Lo scorso 31 maggio, il gruppo di attivisti di Anonymous si è schierato con le proteste antirazziste seguite alla morte di George Floyd. Tra le varie azioni messe in campo, avrebbe hackerato la radio della polizia di Chicago trasmettendo per un paio di minuti Fuck Tha Police, storico (classe 1988) brano di denuncia dell’hip hop vecchia scuola firmato NWA, acronimo di Niggaz Wit Attitudes. L’ennesima testimonianza che gli amici artisti non solo ci fanno divertire ma hanno anche lo straordinario potere di funzionare da cassa di risonanza per questioni civili e politiche attirando grandi numeri di sostenitori. Abbiamo appena assistito sui social all’adesione da tutto il mondo all’iniziativa #blackouttuesday promossa dalle etichette discografiche e stiamo vedendo proliferare rap di denuncia direttamente legati alla morte di Floyd, come quello di LL Cool J sul suo profilo Instagram. E non è solo una deriva modaiola o di convenienza, la lista dei musicisti impegnati è lunga, di vecchia data e ben popolata.

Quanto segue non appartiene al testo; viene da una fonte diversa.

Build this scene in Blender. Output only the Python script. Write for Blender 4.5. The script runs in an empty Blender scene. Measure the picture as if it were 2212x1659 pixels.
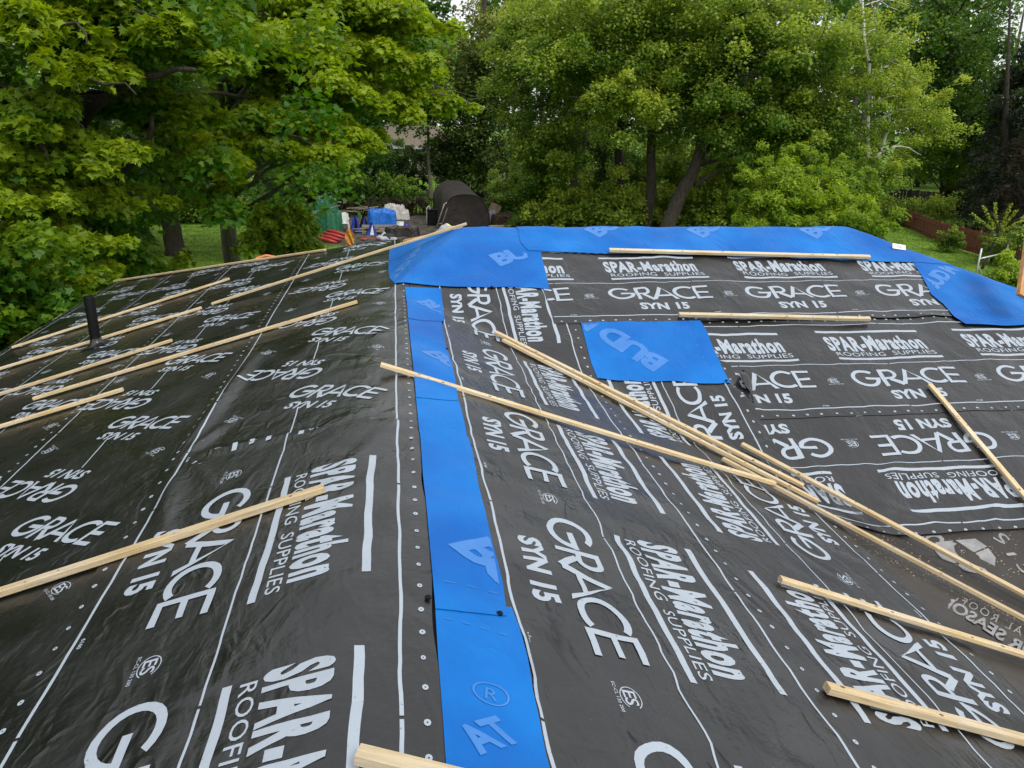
import bpy, bmesh, math, random
import numpy as np
from mathutils import Vector, Matrix
random.seed(7); RNG = np.random.default_rng(7)
scene = bpy.context.scene
COL = scene.collection
# ------------------------------------------------------------------ camera
W, Hh = 2212.0, 1659.0            # pixel frame in which the picture was measured
F = 1665.; PITCH, YAW, ROLL = .3353, .1507, .0204
EYE = 5.8                         # eye height above the yard
def _cam():
    cy, sy = math.cos(YAW), math.sin(YAW); cp, sp = math.cos(PITCH), math.sin(PITCH)
    fwd = np.array([sy*cp, cy*cp, -sp]); right = np.array([cy, -sy, 0.]); up = np.cross(right, fwd)
    cr, sr = math.cos(ROLL), math.sin(ROLL)
    return right*cr+up*sr, -right*sr+up*cr, fwd
R_, U_, F_ = _cam()
cd = bpy.data.cameras.new('camera'); cam = bpy.data.objects.new('camera', cd); COL.objects.link(cam)
cd.sensor_width = 36; cd.lens = F/W*36; cd.clip_end = 500; cd.clip_start = .05
m = Matrix([[R_[i], U_[i], -F_[i], 0] for i in range(3)]+[[0, 0, 0, 1]]); m.translation = (0, 0, EYE)
cam.matrix_world = m; scene.camera = cam
# ------------------------------------------------------------------ sky, sun, exposure
world = bpy.data.worlds.new('World'); scene.world = world; world.use_nodes = True
nt = world.node_tree; nt.nodes.clear()
sky = nt.nodes.new('ShaderNodeTexSky'); sky.sky_type = 'NISHITA'; sky.sun_disc = False
SUN_EL, SUN_ROT = math.radians(52), math.radians(150)
sky.sun_elevation = SUN_EL; sky.sun_rotation = SUN_ROT; sky.air_density = 1.2; sky.dust_density = 6; sky.ozone_density = 1
hs = nt.nodes.new('ShaderNodeHueSaturation'); hs.inputs['Saturation'].default_value = .22
bg = nt.nodes.new('ShaderNodeBackground'); bg.inputs['Strength'].default_value = .15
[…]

Restando nell’area del rap che ha fatto scuola non si può non parlare dei Public Enemy. Fight The Power è una vera chiamata all’azione contro i soprusi sugli afroamericani consacrata da Spike Lee nel film Do The Right Thing del 1989. Le tensioni razziali alla fine degli anni Ottanta negli Stati Uniti erano fortissime e i Public Enemy le rappresentavano pienamente con i loro versi incendiari: Elvis è stato un eroe per molti / Ma non ha mai significato niente per me / Era uno stronzo razzista / Puro e semplice / Fanculo lui e John Wayne / Perché sono nero e ne sono fiero!
Sono diventate di culto le scene in cui il personaggio del film Radio Raheem se ne va in giro con un mega stereo, l’epocale ghetto blaster, che trasmette in continuazione la canzone dei Public Enemy.
Negli ultimi dieci anni, l’hip hop di denuncia è stato portato avanti dal duo statunitense Run The Jewels che ha introdotto una novità di non poco conto sulla scena del genere: Killer Mike è nero ed è di Atlanta e El-P è bianco e viene da New York. I due hanno pubblicato proprio in questi giorni il loro quarto album, RTJ4, rendendolo disponibile gratuitamente in rete come fanno abitualmente. È una fotografia senza filtri della situazione attuale e, sembrerebbe una coincidenza incredibile che sia stato scritto prima della morte di George Floyd, se non fossimo consapevoli, purtroppo, che è solo la storia che si ripete.
E ogni giorno al telegiornale della sera ti somministrano paura gratuita / E tu sei così insensibile che guardi i poliziotti soffocare un uomo come me / E finché la mia voce non passa da un urlo a un sussurro, ‘Non riesco a respirare’ / E tu stai seduto a casa sul divano e lo guardi in TV / Il massimo che puoi fare è una sfuriata su Twitter chiamandola tragedia.
Facendo un salto indietro nel 1958, quando l’attivismo degli artisti neri era ancora praticamente inedito, il sassofonista Sonny Rollins, con la collaborazione di Max Roach alla batteria e Oscar Pettiford al contrabasso, dava il suo contributo al movimento per i diritti civili con l’album Freedom Suite, considerato la prima composizione strumentale apertamente schierata a favore della libertà di espressione artistica (del free jazz, che nasceva in quegli anni) e della lotta antirazziale. Il brano omonimo in apertura dura quasi venti minuti, e qualcuno ha ipotizzato un riferimento alle lunghe sofferenze degli afroamericani. Il brano però è tutt’altro che una sofferenza, anzi, è un vero capolavoro di variazioni di stile che lasciano fluire le emozioni all’interno di uno schema con un chiaro obiettivo, come nelle migliori improvvisazioni.
Infine, volendo andare oltre le emozioni e farsi venire direttamente la pelle d’oca non resta che affidarsi all’icona delle lotte per i diritti civili, Nina Simone. Due anni dopo aver pubblicato Mississippi Goddam, il cui testo parlava delle morti di quattro bambini afroamericani in Alabama e dell’uccisione dell’attivista Medgar Evers, nel 1966 Simone faceva uscire Four Women, che sul tema razziale innescava la questione del punto di vista femminile. La mia pelle è nera / le mie braccia sono lunghe / I miei capelli sono lanosi / Le mie spalle sono forti / Forti abbastanza da sopportare il dolore.
La canzone è costruita sulle storie di quattro donne afroamericane, provenienti da origini e contesti diversi ma accomunate dalle violenze subite per il genere e il colore. Quando la lotta civile si unisce alla denuncia degli abusi sulle donne, ma questa è un’altra storia ancora.